- **DIRECTIONS**: Pull every line with the word "empty" out of the entries below.

- **PROVIDED MATERIAL**:
>> Begin

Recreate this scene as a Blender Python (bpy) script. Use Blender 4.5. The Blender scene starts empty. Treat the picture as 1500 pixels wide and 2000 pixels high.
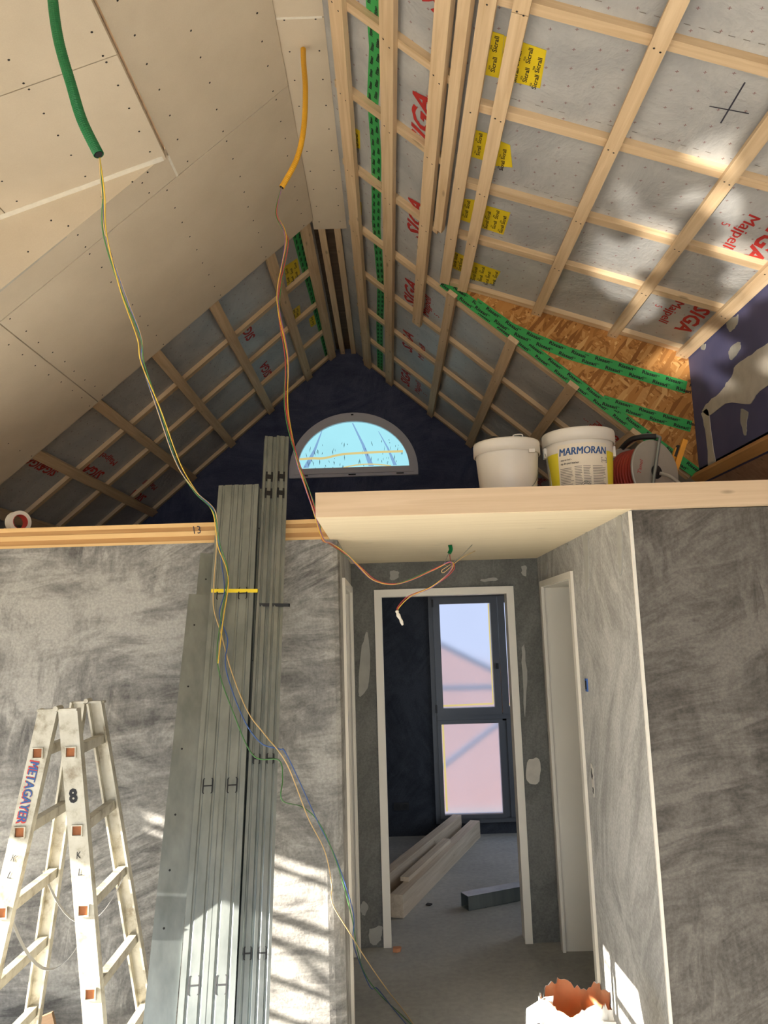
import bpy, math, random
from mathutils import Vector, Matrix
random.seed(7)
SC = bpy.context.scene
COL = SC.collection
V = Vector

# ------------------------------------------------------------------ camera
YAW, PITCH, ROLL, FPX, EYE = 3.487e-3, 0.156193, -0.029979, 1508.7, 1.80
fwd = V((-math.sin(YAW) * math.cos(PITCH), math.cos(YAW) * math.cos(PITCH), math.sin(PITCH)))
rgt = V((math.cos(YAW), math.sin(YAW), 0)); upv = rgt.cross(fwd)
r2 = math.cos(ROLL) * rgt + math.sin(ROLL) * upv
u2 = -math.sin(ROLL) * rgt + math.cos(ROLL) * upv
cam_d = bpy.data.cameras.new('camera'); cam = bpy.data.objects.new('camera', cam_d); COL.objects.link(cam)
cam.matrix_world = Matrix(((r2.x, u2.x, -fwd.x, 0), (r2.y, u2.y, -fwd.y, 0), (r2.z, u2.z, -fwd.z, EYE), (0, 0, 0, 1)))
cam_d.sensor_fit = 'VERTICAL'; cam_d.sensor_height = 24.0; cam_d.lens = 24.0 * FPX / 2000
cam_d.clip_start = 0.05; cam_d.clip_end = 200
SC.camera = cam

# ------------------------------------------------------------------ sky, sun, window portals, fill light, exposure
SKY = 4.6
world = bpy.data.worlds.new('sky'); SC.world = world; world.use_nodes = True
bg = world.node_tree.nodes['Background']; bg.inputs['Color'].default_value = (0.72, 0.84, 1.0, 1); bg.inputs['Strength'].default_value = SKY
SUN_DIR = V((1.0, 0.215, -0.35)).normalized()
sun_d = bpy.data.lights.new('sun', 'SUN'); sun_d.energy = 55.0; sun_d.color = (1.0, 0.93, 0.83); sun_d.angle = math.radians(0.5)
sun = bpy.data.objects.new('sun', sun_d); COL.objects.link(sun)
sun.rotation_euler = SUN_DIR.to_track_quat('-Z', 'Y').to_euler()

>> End
>> Begin

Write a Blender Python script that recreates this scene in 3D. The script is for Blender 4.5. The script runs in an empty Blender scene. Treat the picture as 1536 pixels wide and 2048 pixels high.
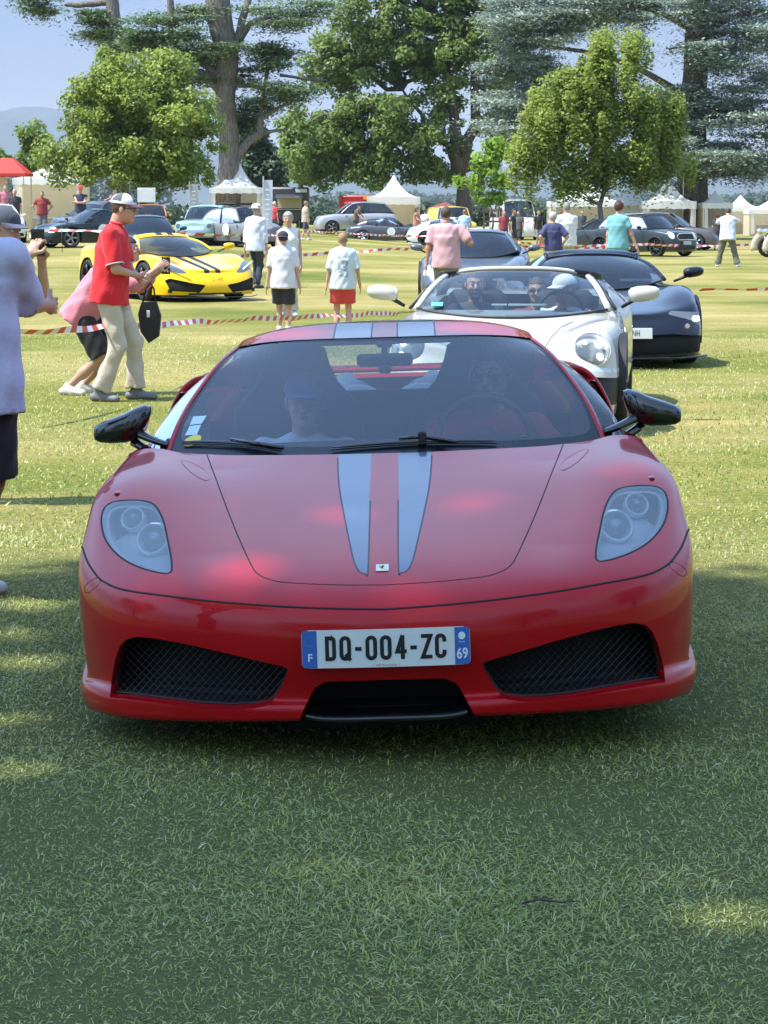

>> End
>> Begin

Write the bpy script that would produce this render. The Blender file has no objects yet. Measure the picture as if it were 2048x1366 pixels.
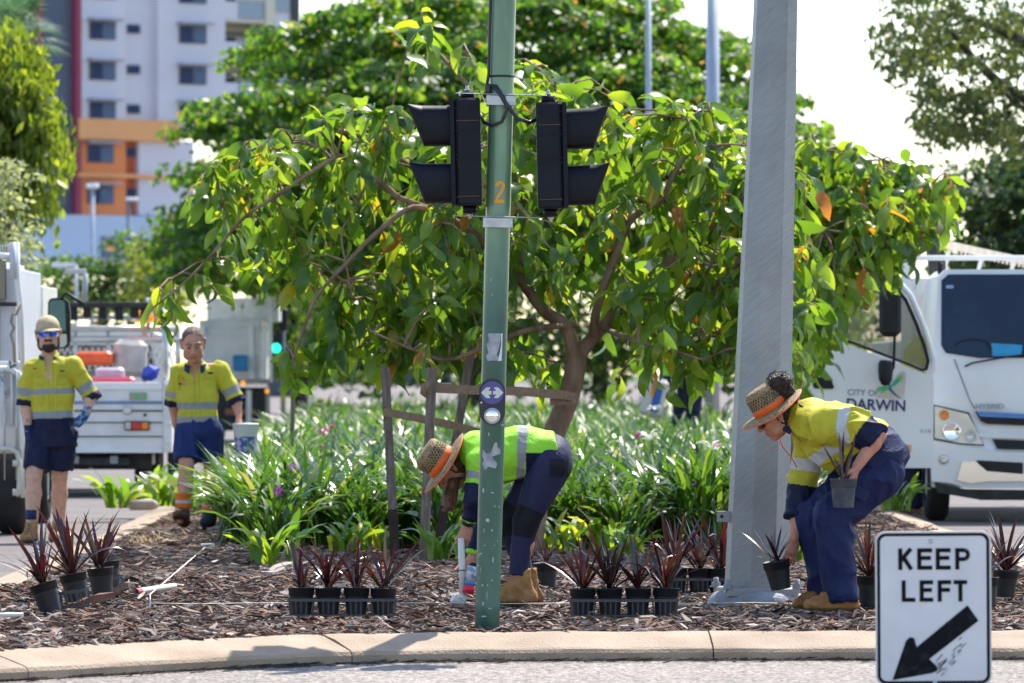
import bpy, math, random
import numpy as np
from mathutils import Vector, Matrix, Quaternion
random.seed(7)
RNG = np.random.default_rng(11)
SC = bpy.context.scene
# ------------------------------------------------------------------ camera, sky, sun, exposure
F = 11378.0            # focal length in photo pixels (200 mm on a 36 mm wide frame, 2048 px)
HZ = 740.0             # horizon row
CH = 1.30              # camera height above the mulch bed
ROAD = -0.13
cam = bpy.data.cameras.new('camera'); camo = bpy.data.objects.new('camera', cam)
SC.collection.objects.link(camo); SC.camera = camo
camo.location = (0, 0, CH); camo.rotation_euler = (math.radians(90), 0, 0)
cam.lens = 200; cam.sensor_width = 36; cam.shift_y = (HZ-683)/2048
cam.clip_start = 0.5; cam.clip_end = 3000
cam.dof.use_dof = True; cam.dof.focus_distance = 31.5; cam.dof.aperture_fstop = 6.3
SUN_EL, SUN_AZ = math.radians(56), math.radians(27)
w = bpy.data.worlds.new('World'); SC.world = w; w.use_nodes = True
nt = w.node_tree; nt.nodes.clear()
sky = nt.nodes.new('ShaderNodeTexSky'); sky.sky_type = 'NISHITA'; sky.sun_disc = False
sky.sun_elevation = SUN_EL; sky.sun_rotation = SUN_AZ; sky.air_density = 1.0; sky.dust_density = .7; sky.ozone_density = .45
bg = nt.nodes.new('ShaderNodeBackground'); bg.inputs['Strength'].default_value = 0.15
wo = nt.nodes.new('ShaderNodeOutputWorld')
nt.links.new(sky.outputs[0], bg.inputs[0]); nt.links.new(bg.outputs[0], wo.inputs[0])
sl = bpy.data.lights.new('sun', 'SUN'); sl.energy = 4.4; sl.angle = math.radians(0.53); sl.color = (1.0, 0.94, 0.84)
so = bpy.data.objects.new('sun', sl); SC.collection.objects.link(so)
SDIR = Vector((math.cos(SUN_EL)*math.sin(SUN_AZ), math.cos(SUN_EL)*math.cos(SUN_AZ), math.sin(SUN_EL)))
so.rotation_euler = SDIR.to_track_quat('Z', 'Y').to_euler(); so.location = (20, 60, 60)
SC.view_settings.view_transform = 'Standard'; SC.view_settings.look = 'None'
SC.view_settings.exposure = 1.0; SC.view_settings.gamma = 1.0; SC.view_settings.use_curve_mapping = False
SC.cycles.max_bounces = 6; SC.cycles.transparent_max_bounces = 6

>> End

- **WRITTEN RESPONSE**:
Recreate this scene as a Blender Python (bpy) script. Use Blender 4.5. The Blender scene starts empty. Treat the picture as 1500 pixels wide and 2000 pixels high.
Write a Blender Python script that recreates this scene in 3D. The script is for Blender 4.5. The script runs in an empty Blender scene. Treat the picture as 1536 pixels wide and 2048 pixels high.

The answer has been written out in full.